The Islanders faced a Panthers team Tuesday night that was coming off a loss to the Rangers the night before, a team that was 1-6-1 in its last eight and in danger of falling out of the Eastern Conference playoff picture.

It was the sort of game and sort of team the Islanders have dominated this season. But a 4-2 loss that featured a host of giveaways and missed opportunities left the Islanders with their third three-game losing streak of the season at a lousy time. With 14 games over the next 24 days, the Islanders needed to bank Tuesday night's two points.

Instead, they are left wondering if Kyle Okposo's prolonged absence and the penalty-kill's profoundly poor performance make this losing streak different from the others this season.

"They did a good job getting it deep, getting extended zone time on us, forcing mistakes," Frans Nielsen said. "They took our game to us, basically."

Anders Lee made the most of his first game on the top line, scoring twice, including a trademark deflection past Al Montoya on the power play to tie the score at 2 after two periods.

The Islanders killed off a power play that bridged the end of the second and the beginning of the third, but had to try and kill another one just 2:01 into the third when Lubomir Visnovsky's giveaway led to a good scoring chance and a high-sticking call on Cal Clutterbuck.

Then came a familiar sight from any of the past seven games: The Panthers won the faceoff to start the power play, worked the puck around for a Nick Bjugstad shot that Jaroslav Halak stopped and the rebound went right out to an untouched Jimmy Hayes, who jammed in his second of the game at 2:10 for the eventual winner.

Montoya made 32 saves against his former team, but he left a host of juicy rebounds that the Isles could not convert. They have totaled five goals in the three straight defeats, another reminder of how much the Islanders miss Okposo, who is out another four to six weeks.

"You've got to find a way to score," Jack Capuano said. "Certain guys are just passing chances up. I don't get it."

The penalty-kill has allowed goals on 10 of the last 19 times it faced a power play, leaving the Islanders with a league-worst 72.7-percent success rate. On the heels of last season's 29th rank on the penalty- kill with a few different players and a different assistant coach, Greg Cronin, in charge, the consistency is baffling.

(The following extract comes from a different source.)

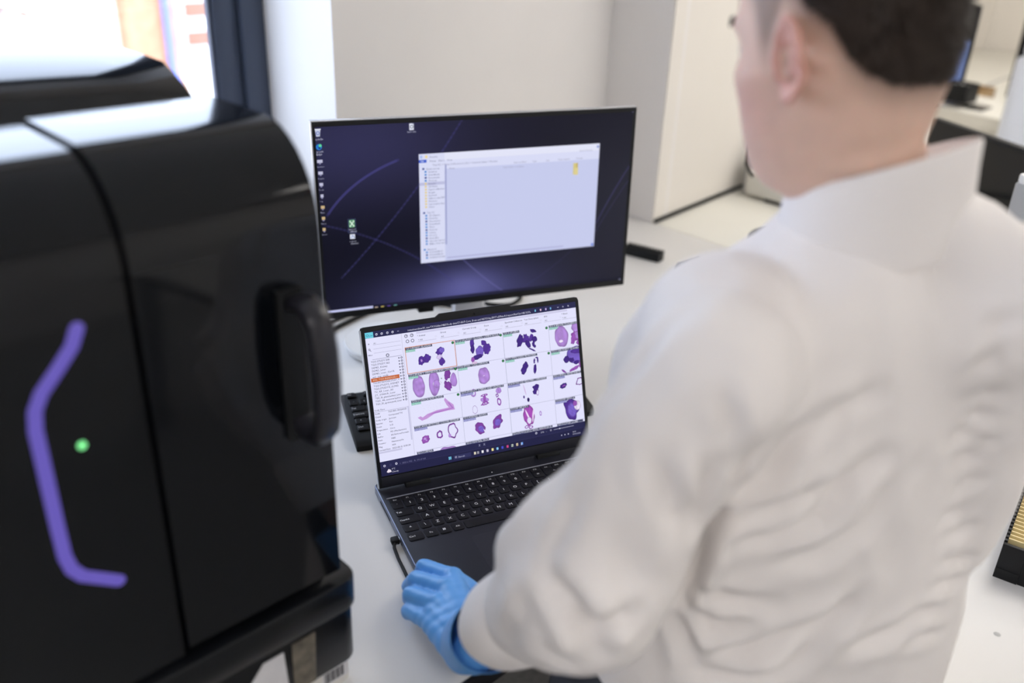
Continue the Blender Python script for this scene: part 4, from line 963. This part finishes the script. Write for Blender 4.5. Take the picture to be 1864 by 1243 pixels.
body_me = remesh(b, 'body', .0028, 5, .5)
P = coords(body_me); h = head_local(P); l, f, z = h.T
def G(x, c_, s_): return np.exp(-((x - c_) / s_) ** 2)
front = np.clip((f - .03) / .03, 0, 1) * (z > -.125) * (z < .12)
al_ = abs(l)
df = .020 * G(l, 0, .010) * G(z, -.028, .013) + .013 * G(l, 0, .0075) * G(z, -.004, .018) + .008 * G(al_, .030, .018) * G(z, .020, .008) \
   - .010 * G(al_, .031, .013) * G(z, .001, .010) + .005 * G(al_, .042, .016) * G(z, -.022, .016) + .005 * G(l, 0, .018) * G(z, -.056, .006) + .005 * G(l, 0, .017) * G(z, -.068, .006) \
   - .004 * G(l, 0, .02) * G(z, -.062, .0025) + .007 * G(l, 0, .016) * G(z, -.098, .012) - .005 * G(l, 0, .014) * G(z, -.080, .007)
df = df * front
dl = np.sign(l) * (-.0035 * G(f, .055, .025) * G(z, .035, .03) + .003 * G(f, .045, .02) * G(z, -.02, .014)) * (al_ > .03) * (z > -.12)
off = np.c_[dl, df, np.zeros_like(df)]
wf = off[:, 1] * cH; wz = -off[:, 1] * sH
P = P + off[:, :1] * np.array(LH) + wf[:, None] * np.array(FH) + wz[:, None] * np.array((0, 0, 1.0))
set_coords(body_me, P)
# where hair grows
def sstep(a, b_, x): t = np.clip((x - a) / (b_ - a), 0, 1); return t * t * (3 - 2 * t)
def hairline(f):
    return np.interp(f, [-.12, -.078, -.066, -.054, -.042, -.030, .010, .018, .024, .032, .042, .062, .080, .10], [-.036, -.036, -.034, -.026, -.014, .008, .032, .006, -.008, -.004, .018, .050, .074, .082])
lowest = hairline(f)
ondist = z - lowest
side = 1 - .97 * sstep(-.012, .010, f) * sstep(.075, .045, z) * (al_ > .03)
mask = sstep(-.002, .030, ondist) * (z > -.08) * (np.linalg.norm(h, axis=1) < .16) * (al_ < .0795 + 10 * (z > .036))
mask = mask * (.25 + .75 * side)
thick = mask * side * (.0006 + .0065 * sstep(.002, .06, ondist) + .012 * sstep(.06, .11, z))
ca = body_me.color_attributes.new('tone', 'FLOAT_COLOR', 'POINT')
stub = sstep(-.012, .034, ondist) * (z > -.085) * (np.linalg.norm(h, axis=1) < .16) * (al_ < .078)
stub = np.maximum(stub * .9, 0) * (.78 + .22 * side)
pinks = .35 * G(f, .05, .03) * G(z, -.04, .03) * (al_ > .03) + .6 * (al_ > .0775) * (abs(z) < .05) * (f < .02) * (f > -.04)
col = np.ones((len(P), 4)); col[:, 0] = stub; col[:, 1] = pinks; col[:, 2] = 0
ca.data.foreach_set('color', col.astype(np.float32).ravel())
nt = M['skin'].node_tree; bs_ = nt.nodes['Principled BSDF']; old = bs_.inputs['Base Color'].links[0].from_socket
at_ = nt.nodes.new('ShaderNodeAttribute'); at_.attribute_name = 'tone'; sp_ = nt.nodes.new('ShaderNodeSeparateColor'); nt.links.new(at_.outputs['Color'], sp_.inputs[0])
m1 = nt.nodes.new('ShaderNodeMixRGB'); m1.inputs[2].default_value = (.66, .27, .22, 1); nt.links.new(sp_.outputs[1], m1.inputs[0]); nt.links.new(old, m1.inputs[1])
m2 = nt.nodes.new('ShaderNodeMixRGB'); m2.inputs[2].default_value = (.10, .065, .05, 1); nt.links.new(sp_.outputs[0], m2.inputs[0]); nt.links.new(m1.outputs[0], m2.inputs[1]); nt.links.new(m2.outputs[0], bs_.inputs['Base Color'])
body = link('body', body_me, M['skin'], person)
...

"If we were at the top of the league on the PK, we'd probably have about six losses total this season," Johnny Boychuk said. "You can say it's partly luck, but at the end of the day you can't be that unlucky. You have to be better."

The Islanders embark on a three-game road trip that starts in Philadelphia on Thursday; Tuesday night's defeat marks the first time all season the Islanders lost consecutive games at Nassau Coliseum.

It also dropped the Islanders to 11-2-1 against Eastern Conference teams outside the playoff picture and to 9-1-0 against teams coming off a game the night before.

"We need to play with more confidence, we lost lots of pucks tonight, me most of all," said Visnovsky, who had an ugly night. "This is not our hockey."